目指すは「新たな挑戦を牽引するリーダー」の輩出。
タレクエで抜擢人事を加速させる

これからも自律的な挑戦をする人財を応援していきますが、今後はそれに加えて、若手の積極的な抜擢に注力していきます。ただし、社員が10,000人を超える中で、原石を見つけ出すことが難しくなっているのも事実です。

そこで、タレクエに抜擢機能を実装します。役員やマネジメント層が現場に臨店した際、「この人財は有能だ」と感じた社員にフラグを立て、なぜそう思ったかを具体的に入力する。システマティックな情報だけでなく、人が人を選ぶアナログな情報も蓄積し、攻めと挑戦の文化をさらに加速させていきたいと考えています。

最後に、人事の皆さんへのメッセージ

皆様にお伝えしたいのは、「課題は、必ず現場にある」ということです。そこに足を運び、社員やアルバイト一人ひとりの声に真摯に耳を傾けることが何より大切だと感じています。

人事責任者としては、従業員の視点に立つことと経営視点に立つことを、何往復もして考えることが本当に価値のある施策につながるのだと私は信じています。

「課題は現場にある」——。

現場の声から生まれ、冒険のようにキャリアを切り拓く仕組み『タレントビューアークエスト版』。そこには、社員の自律性を信じるPPIHの哲学が息づいていました。

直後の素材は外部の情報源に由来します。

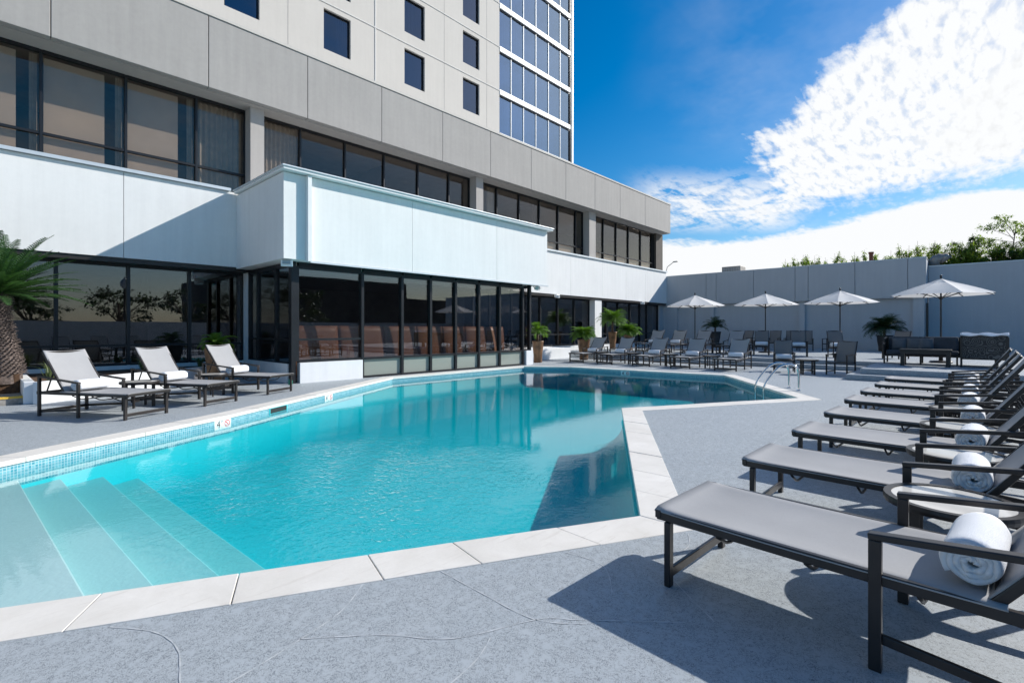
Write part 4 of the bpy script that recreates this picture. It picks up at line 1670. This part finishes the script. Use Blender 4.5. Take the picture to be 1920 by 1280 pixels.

タレントマネジメントシステムは、管理や効率化のためだけにあるのではない。社員一人ひとりの心に火をつけ、挑戦を後押しする“舞台”をどうつくるか。 タレクエは、その問いへの一つの答えを示しているように感じます。

この冒険の舞台から、どのような次世代リーダーが生まれてくるのか。PPIHの新たな挑戦に、今後も目が離せません。